One China policy is a hard sell for Hong Kong’s youth – China’s latest political and current affairs news

Politics & Current Affairs

A summary of the top news in Chinese politics and current affairs for June 27, 2017. Part of the daily The China Project newsletter, a convenient package of China’s business, political, and cultural news delivered to your inbox for free. Subscribe here.


Prior to Xi Jinping’s visit to Hong Kong later this week to mark the 20th anniversary of the city’s handover from Britain to China, a cacophony of rebellious voices has erupted among Hong Kong’s youth. The South China Morning Post reports that on June 26, several young members from radical pan-democratic groups, including famous student activist Joshua Wong Chi-fung  黃之鋒, gathered in front of the Golden Bauhinia statue, a gift from the central government to mark the city’s 1997 transfer of sovereignty. Security guards tried to stop them, but the activists managed to swathe the iconic symbol of Hong Kong’s handover in black fabric, which, according to a statement released by the group, “symbolizes the hard-line rule of the authoritarian regime over the past 20 years.”

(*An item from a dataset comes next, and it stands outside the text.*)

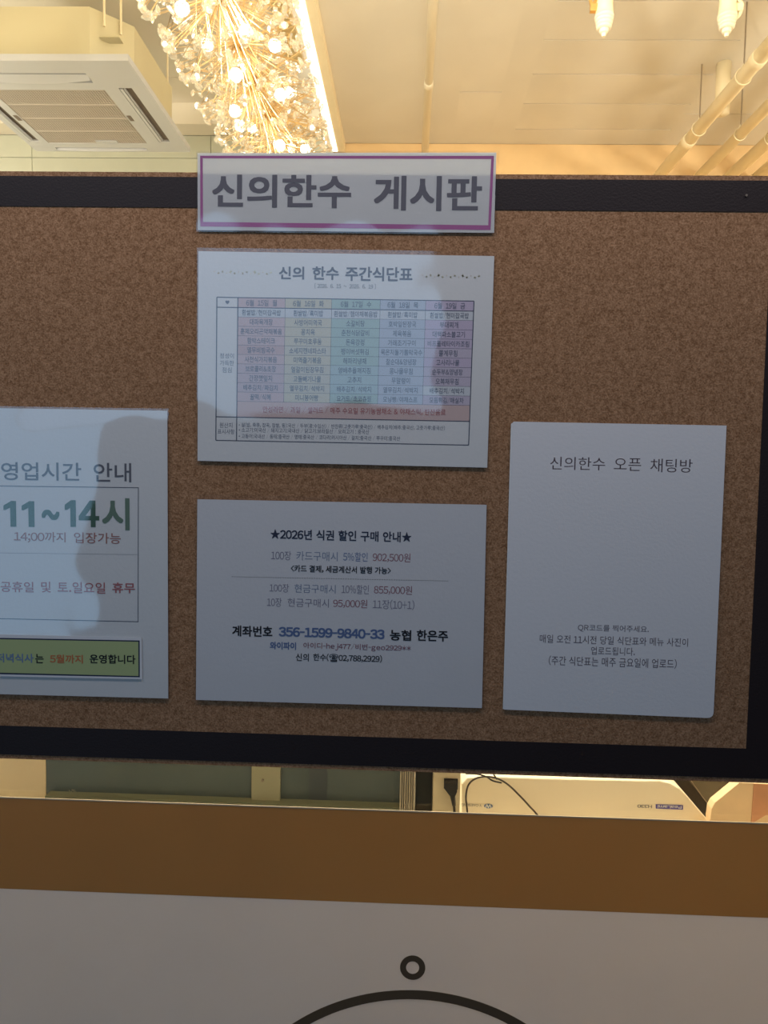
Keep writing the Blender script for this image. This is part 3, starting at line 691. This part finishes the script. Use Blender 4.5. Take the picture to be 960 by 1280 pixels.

In addition, Reuters says that there is “scant love for China among Hong Kong youth.” Reporters interviewed 10 Hong Kongers born in 1997: All of them told Reuters that they primarily identify themselves as “Hong Kongers” and are more and more skeptical of the “one-country, two systems” formula because of the mainland’s tightening grip over the city’s autonomy, politics, and freedom of speech.